I've read some of the ECMA justifications sent to NBs. They're pure marketing drivel I wouldn't expect of a technical body.

The anti-OOXML coalition didn't form because IBM seeded money in the right place. You don't get people submitting negative comments to NBs in the middle of august this way. It formed because of Microsoft's arrogance and belief it could shove a bad spec through ISO without addressing technical problems (with a "trust us, we'll look into problems later" ha ha ha every IT professional heard often enough before to know its value)

Well this kind of tactic may work in the enterprise it seems it didn't in ISO. (It may eventually work in february)

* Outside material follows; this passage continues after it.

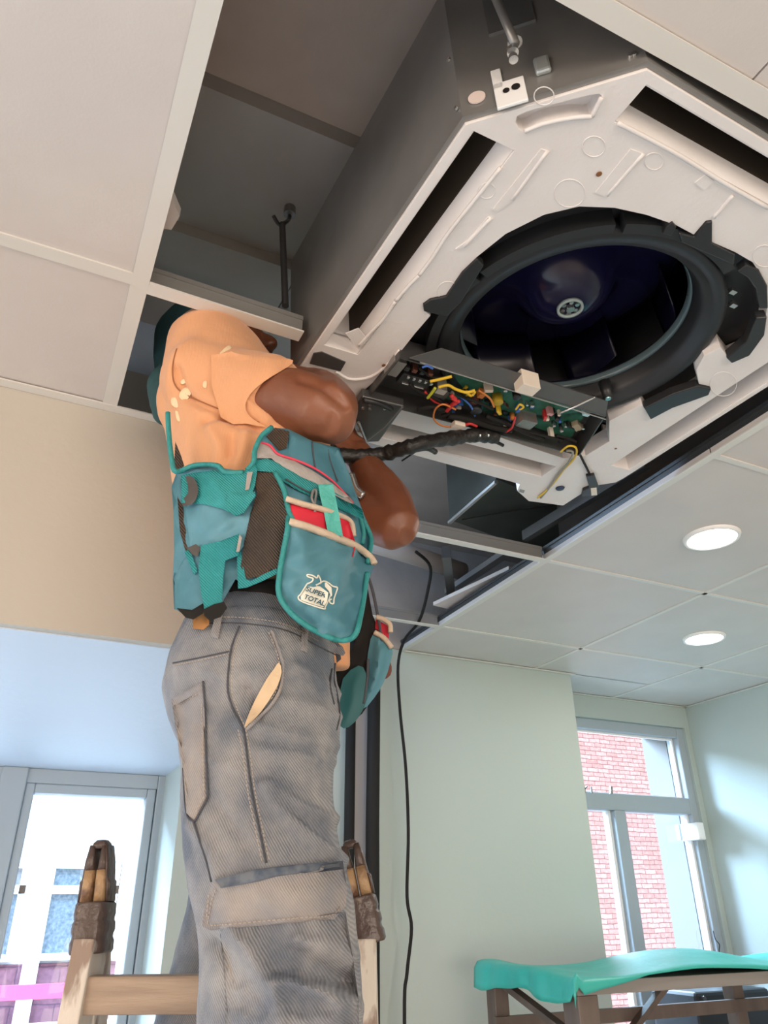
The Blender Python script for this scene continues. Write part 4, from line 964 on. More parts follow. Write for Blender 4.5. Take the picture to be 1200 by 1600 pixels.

Unless Microsoft makes a serious effort to make its spec more palatable, and de-polarizes the debate by forgetting its ODF/IBM rants, it will leave a lot of angry people behind that will weight during its contract renewals. Microsoft is not a company people love (except partners, in public), and this last incident is not helping things.
 
 
hi dad, I'm new to all blogging so I don't know how well this is going to work. I checked out your facebook profile and I was curious about learning more about what you mean by "there is no such thing as right and wrong" ?
 
 
Doug, I didn't know that my Facebook profile was that public, not that I mind.

There's probably a better place to address your question.

Let me say here that you want to focus on "no such THING", and consider how the statement could be true. Consider that right and wrong (good and bad) etc., are judgments and THINGs don't inherently have such a quality.

The stronger belief, which I also hold, is that there is no absolute right or wrong in any sense. This doesn not mean that we don't have values and that we don't find actions and situations acceptable or unacceptable personally, as a society, etc. That's us at work, not the world, it seems to me.